Outro exemplo bem sucedido é o caso do Thiago Gomes Rocha, um menino simples, que começou a treinar aos 13 anos e já foi treinador de cavalos em Toulose, na França. Rocha, em 2001, conquistou o título de campeão nacional nas provas de tambor e baliza. Já na categoria júnior, Vando de Oliveira, de 16 anos, ganhou recentemente duas provas no Campeonato Interestadual do Cavalo Árabe, que foi realizado entre os dias 24 e 26 de março, em Avaré, interior de São Paulo. "É um menino que mora na favela e que vem se destacando. O irmão dele, de 12 anos, também ganhou o vice-campeonato na prova dos três tambores em Avaré", disse Manoel.
Nem só meninos são treinados por Manoel. Marta Regina de Oliveira, de 23 anos, já foi campeã nacional quatro vezes e recebeu o título de melhor amazonas, na categoria amadora feminina.
De acordo com Manoel, seu haras já é bem conhecido em Peruíbe, porém, a falta de verba e patrocínio é um problema. "Só para levar os cavalos para um campeonato num caminhão custa R$ 1,8 mil, fora a inscrição, local para dormir e transporte para os meninos. A gente se vira. Dormimos no carro, em redes e até no chão", conta. Para o último campeonato em Avaré, um empresário da cidade ajudou Manoel a alugar um caminhão para levar os cavalos e a prefeitura conseguiu uma van para transportar os meninos. "Mas precisamos de mais apoio", conclui.

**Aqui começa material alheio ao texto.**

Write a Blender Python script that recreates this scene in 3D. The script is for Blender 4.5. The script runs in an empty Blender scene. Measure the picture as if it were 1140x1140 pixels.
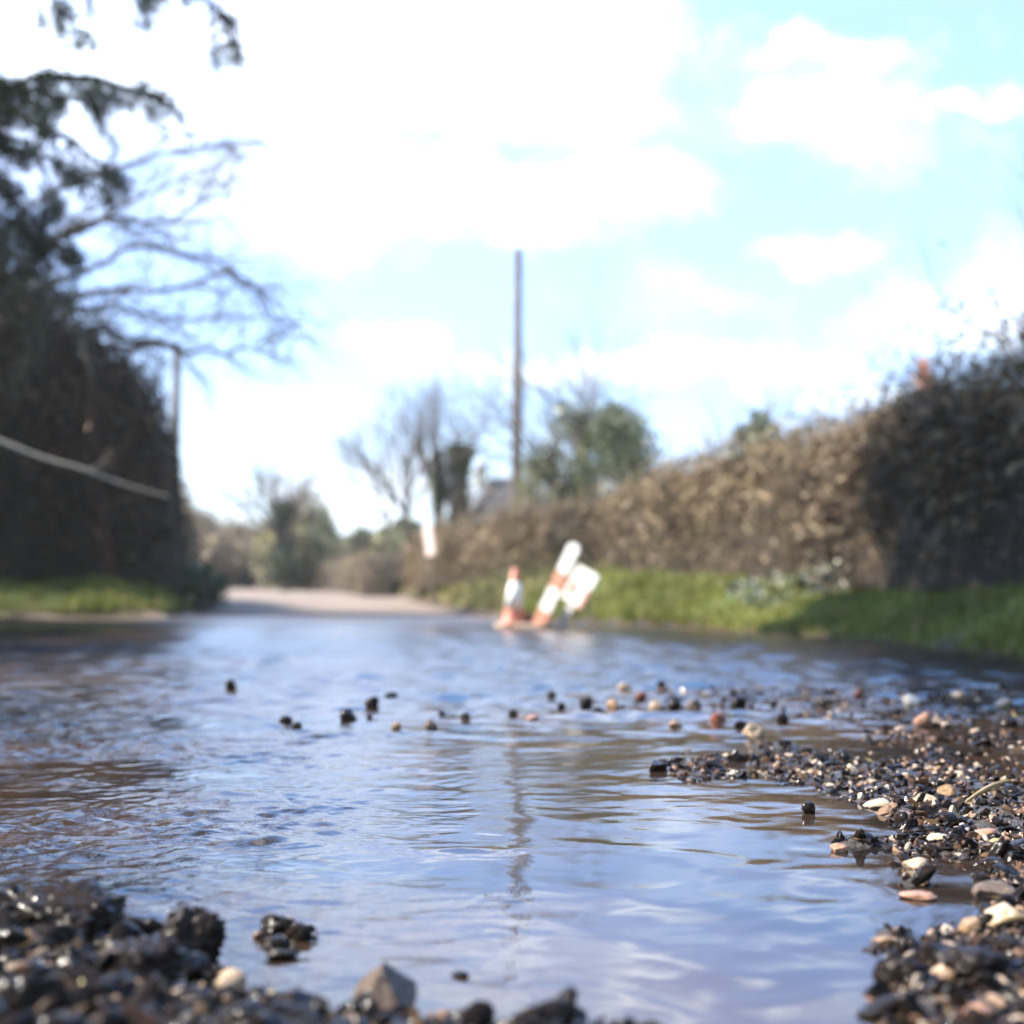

Manoel e suas crianças também já participaram de provas e exposições em outros estados, como Rio de Janeiro e Brasília. "Em Brasília fomos convidados para fazer uma apresentação durante um festival árabe. Até um xeque veio falar comigo", disse Manoel.
Um sonho
O sonho de adolescência de Manoel era ter um cavalo árabe. No entanto, esse desejo sempre pareceu estar muito longe de sua realidade. Ele foi criado num sítio em São João do Sabogi, no Rio Grande do Norte, e não teve condições financeiras de terminar os estudos. Após anos de muito suor e horas extras, Manoel conseguiu comprar seu cavalo.
"A primeira vez que vi um cavalo árabe foi no Rio Grande do Norte, quando um senador levou o animal para Serra Negra do Norte, uma cidade próxima da minha. Quando eu vi o cavalo, me apaixonei, queria ter um. Mas era um sonho absurdo", conta Manoel. Segundo ele, o cavalo árabe se diferencia dos demais por sua cabeça inclinada, sua resistência, inteligência e beleza. "É um cavalo completo. Um líder mundial em resistência. Corre 160 quilômetros por dia", disse.
Até construir seu haras, em Peruíbe, Manoel trabalhou como motorista em Brasília e metalúrgico em São Paulo. O primeiro cavalo árabe de Manoel foi comprado num leilão, parcelado em 10 vezes. "Era um potro, chamava Shalad. Fiquei apenas três meses com ele, depois tive que vender porque não tinha como continuar pagando", afirmou. Mais tarde, Manoel conseguiu comprar um cavalo árabe e começou a treinar. "Eu ganhei alguns cavalos. Às vezes, preciso vendê-los para manter a escolinha, mas depois de um tempo o dono me devolve para eu cuidar", explicou.
Um dos xodós de Manoel é o Irion Mc Coy, que já tem 16 anos. "Registrei meu haras com este nome. O Mc Coy já foi 15 vezes campeão nacional, sendo 10 vezes com o Luizinho", contou. Para Manoel, o seu maior orgulho é ver suas crianças ganharem, principalmente quando competem com jovens de alto poder aquisitivo. "Quando a gente ganha dos meninos ricos é uma felicidade inexplicável".